Monday, 23 November 2015

Open plan classroom

Just a couple of points I want to make before you read the Age article below:
Open plan classrooms are not new. I remember doing a teaching round in the early 80s at Somerville in an open plan classroom.
Teaching spaces should not be closed boxes ( which is the case in many secondary schools) Visibility equals accountability.
Staff collaboration is essential in modern teaching and is aided by open plan teaching spaces.
Some students do find these spaces too noisy and disruptive.
It encourages collaboration amongst students and facilitates mentoring.
Some teachers don't like it, it doesn't suit their style. They don't need to 'team teach' ( teachers shouldn't be forced to do that) but they need to 'get over' open learning spaces. sorry... but they do.
Principals should not force teachers to team teach. They often do, thinking a great teacher will help a struggling teacher. the jury is still out on that.
These spaces need the right furniture, lighting and access to technology.
Some of these spaces are frustrating because there are no display boards or storage!
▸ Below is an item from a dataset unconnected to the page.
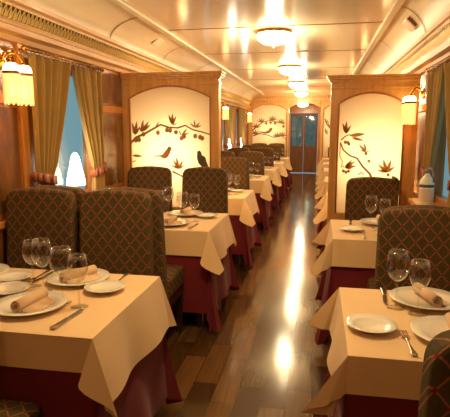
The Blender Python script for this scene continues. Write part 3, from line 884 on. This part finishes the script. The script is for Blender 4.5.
def setting(side, i, cx, far, seat, dz=None, full=True, dn=True, bread=True, glass=True, napkin=True, adj=None):
    """far: seat on the far side of the table"""
    y0, y1 = (TL if side < 0 else TR)[i]
    w = wname(side, i); A = dict(d=(0, .22), b=(-.20, .385), k=(.21, .135), f=(-.185, .12), g1=(.115, .275), g2=(.203, .30), nr=86)
    if adj: A.update(adj)
    sg, yb, rot = (1, y0, 0) if not far else (-1, y1, PI)
    def P(k): return cx+sg*A[k][0], yb+sg*A[k][1]
    seat = ('%s place ' % seat)
    g = lambda s: s
    if dn: x, y = P('d'); put(P_d, x, y, ZT, 0, 'white dinner plate at ' + seat + w, 'dinner plates')
    if napkin: put(NAP, x, y, ZT+.0085, R(A['nr']), 'rolled linen napkin on the dinner plate at ' + seat + w, 'rolled napkins')
    if bread: x, y = P('b'); put(P_b, x, y, ZT, 0, 'small white bread plate at ' + seat + w, 'bread plates')
    if full:
        x, y = P('k'); put(KN, x, y, ZT, rot+R(86), 'silver knife beside the dinner plate at ' + seat + w, 'table knives')
        x, y = P('f'); put(FK, x, y, ZT, rot+R(92), 'silver fork beside the dinner plate at ' + seat + w, 'table forks')
    if glass:
        x, y = P('g1'); put(G_a, x, y, ZT, 0, 'larger clear wine glass at ' + seat + w, 'wine glasses')
        x, y = P('g2'); put(G_b, x, y, ZT, 0, 'smaller clear wine glass at ' + seat + w, 'wine glasses')

for i, (y0, y1) in enumerate(TL): table(-1, LX0, LX1, y0, y1, wname2(-1, i), i == 0)
for i, (y0, y1) in enumerate(TR): table(1, RX0, RX1, y0, y1, wname2(1, i), i == 0)

# nearest left table
setting(-1, 0, -1.12, False, 'near aisle-side', adj=dict(b=(-.20, .375), g1=(.10, .30), g2=(.187, .272)))
setting(-1, 0, -1.10, True, 'far aisle-side', adj=dict(d=(0, .15), b=(-.185, .265), f=(-.19, .10), g1=(.08, .32), g2=(.165, .262), nr=60, k=(.185, .13)))
setting(-1, 0, -1.63, True, 'far window-side', adj=dict(d=(0, .16), b=(-.215, .20), f=(-.31, .13), k=(.18, .13), g1=(.0, .34), g2=(.075, .37)))
# second left table
setting(-1, 1, -1.10, False, 'near aisle-side', adj=dict(d=(.02, .18), b=(-.20, .375), g1=(.075, .32), g2=(.165, .345)))
setting(-1, 1, -1.08, True, 'far aisle-side', adj=dict(d=(0, .16), b=(-.20, .235), f=(-.17, .10), g1=(.15, .16), g2=(.20, .25)))
setting(-1, 1, -1.62, False, 'near window-side', bread=False)
setting(-1, 1, -1.60, True, 'far window-side', bread=False, adj=dict(d=(0, .16)))
for i in range(2, 7):
    setting(-1, i, -1.10, True, 'far aisle-side', full=False, adj=dict(d=(0, .16), b=(-.20, .25), g1=(.09, .25), g2=(.0, .36)))
    setting(-1, i, -1.08, False, 'near aisle-side', full=False, bread=False)
# right tables
setting(1, 0, .48, False, 'near', adj=dict(d=(0, .20), b=(-.275, .225), f=(-.165, .12), k=(.2, .12), g1=(-.155, .465), g2=(-.083, .405)))
setting(1, 0, .456, True, 'far', adj=dict(d=(0, .15), f=(-.18, .12), k=(.158, .10), b=(-.26, .24), nr=105), glass=False)
setting(1, 1, .50, False, 'near', adj=dict(d=(.03, .17), b=(-.25, .28), g1=(-.11, .43), g2=(-.015, .42)))
setting(1, 1, .47, True, 'far', adj=dict(d=(-.0, .15)), bread=False, glass=False)

# chairs
for i, (y0, y1) in enumerate(TL):
    for far in (True, False):
        if not far and i == 2: continue       # the partition stands there
        for seat, x in (('aisle', ((-1.17 if i == 0 else -1.15) if (i == 0 or not far) else -1.06)), ('window', (-1.655 if i == 0 else (-1.615 if far else -1.645)))):
            if i > 1 and seat == 'aisle': x = -1.115
            if i > 1 and seat == 'window': x = -1.605 if i < 6 else -1.58
            x += 0
            y = y1+.20 if far else y0-.20
            if i == 6 and far: y = y1+.185
            place_chair(chairL, usedL, x, y, PI if far else 0,
                'lattice-upholstered high-backed chair at %s side, %s end of %s left table' % (seat, 'far' if far else 'near', ORD[i].split()[0]), 'lattice upholstered dining chairs')
for i, (y0, y1) in enumerate(TR):
    for far in (True, False):
        if not far and i == 2: continue
        y = y1+.185 if far else y0-.20
        if i == 0 and not far: y = y0-.205
        if i == 1 and not far: y = y0-.165
        x = .455 if i == 0 else (.47 if far else .57)
        if i == 0 and far: x = .545
        place_chair(chairR, usedR, x, y, PI if far else 0,
            'lattice-upholstered high-backed chair at %s end of %s right table' % ('far' if far else 'near', ORD[i].split()[0]), 'lattice upholstered dining chairs')

# ------------------------------------------------------------------ world, camera
w = bpy.data.worlds.new('world'); S.world = w; w.use_nodes = True
bg = w.node_tree.nodes['Background']; bg.inputs[0].default_value = (.30,.46,.50,1); bg.inputs[1].default_value = .9
cam = bpy.data.cameras.new('camera'); co = bpy.data.objects.new('camera', cam); COL.objects.link(co)
cam.sensor_fit = 'HORIZONTAL'; cam.sensor_width = 36; cam.lens = 490/450*36
co.location = (0, 0, 1.46); co.rotation_euler = (R(90-9.102), 0, R(10.726)); cam.clip_start = .05
S.camera = co
S.view_settings.view_transform = 'Standard'; S.view_settings.look = 'None'
S.view_settings.exposure = 0; S.view_settings.gamma = 1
Architects should not be allowed to design schools without an experienced teacher looking over their shoulder!
Open plan doesn't mean 'free for all'! Teachers need to still manage their classes.
Oh and I should say, you could only describe my classroom as open plan! It works perfectly.

Having said all read the article below.

They knocked down walls to revolutionise learning and now they are putting them up again.  
Open-plan classrooms have caused nothing but trouble for many schools, which are putting up partitions and walls to counter the deafening noise created in the barn-like spaces.
Distracted students and teachers with strained vocal chords are another unintended consequence of the open-plan classroom trend, according to Macquarie University PhD candidate Kiri Mealings.
"They are definitely not suitable for critical listening activities with young kids," she said.

Research by Ms Mealings released this year found 50 to 70 per cent of surveyed children said they could not hear their teacher very well, or at all, in open-plan classrooms.
"The teachers in the poorly designed classrooms were also struggling with vocal health problems," she said. "We had teachers resigning and having to take lots of days off."
At Laverton P-12 College, about 300 students learn in the same open-plan space.
The school has developed protocols to minimise noise and disruption in its four open-plan buildings, all of which were constructed in the past seven years.
Teachers avoid singing, clapping and rhyming activities with primary school students. Principal Richard Jones said students struggled to hear oral presentations and discussions, which also disrupted adjacent classes. 
A large proportion of students speak English as an additional language and need to hear to develop their oral language skills, he said.
In a bid to restore the peace, the school is installing flexible, floor-to-ceiling glass walls in its open-plan buildings. Mr Jones said this was part of a broader push to lift the school's academic performance.
"We need to be able to hear students read," he said. "We need to be able to hear students answer questions in full sentences. We need to make sure we are developing those skills."
Open-plan classrooms were briefly popular in Australian schools in the 1970s and re-emerged as an education trend about a decade ago.
Many schools say they help students collaborate, encourage team teaching and put the focus on students.
Business is booming for Tony Haydar, who runs Portable Partitions, a company that manufactures and supplies mobile room dividers to Australian businesses and schools.
In the past two years, his company has installed partitions in more than 200 open-plan classrooms nationwide.
"The main issue is distraction," he said. "In open-plan classrooms it is hard to maintain the focus of the students from both a visual and acoustic point of view."
Mr Haydar said schools rushed to roll out open-plan classrooms because they did not want to be left behind. "They went along with what everyone else was doing, even though it wasn't their gut instinct."